The final answer I came up with is given in a spoiler tag.

The trans-isomer has a high symmetry of $D_\mathrm{2h}$ if I did the transforming correctly, meaning that it is does not have enantiomers. Also, it renders the two chlorides homotopic, meaning that we get one trans isomer.


There are two cis-isomers that behave as enantiomers of each other: a Δ and a Λ isomer. These two each have homotopic chlorides again, meaning we get a set of two cis-isomers. To be honest, I only saw that when I tried it out with a modelling kit.


This means that substituting one of the two chlorides with something else will result in identical compounds, giving us three different isomers. (Note that you have drawn two pairs in which one transforms into the other by simple rotation. You only have two different complexes drawn in the question.)

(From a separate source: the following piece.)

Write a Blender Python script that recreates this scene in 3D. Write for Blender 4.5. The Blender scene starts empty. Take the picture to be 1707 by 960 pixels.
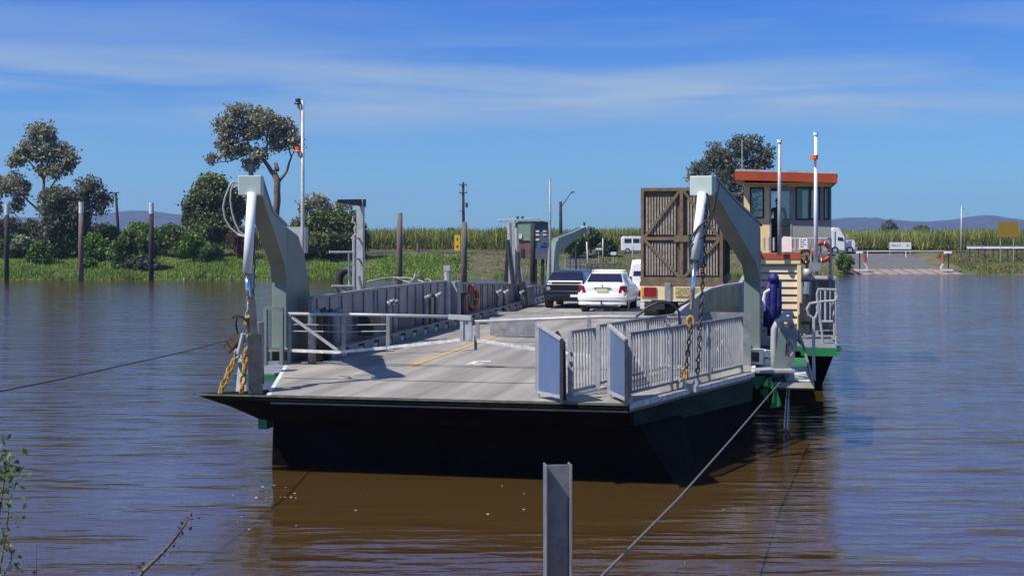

The chelating nitrite ion is not possible in your complex since you have a rather small metal centre that only allows octahedral coordination. Therefore, each of the three isomers we established earlier can exist in a κN and a κO form. That gives us a grand total of six possible isomers whereof two pairs are enantiomers of each other and three are constitutional isomers of the other three.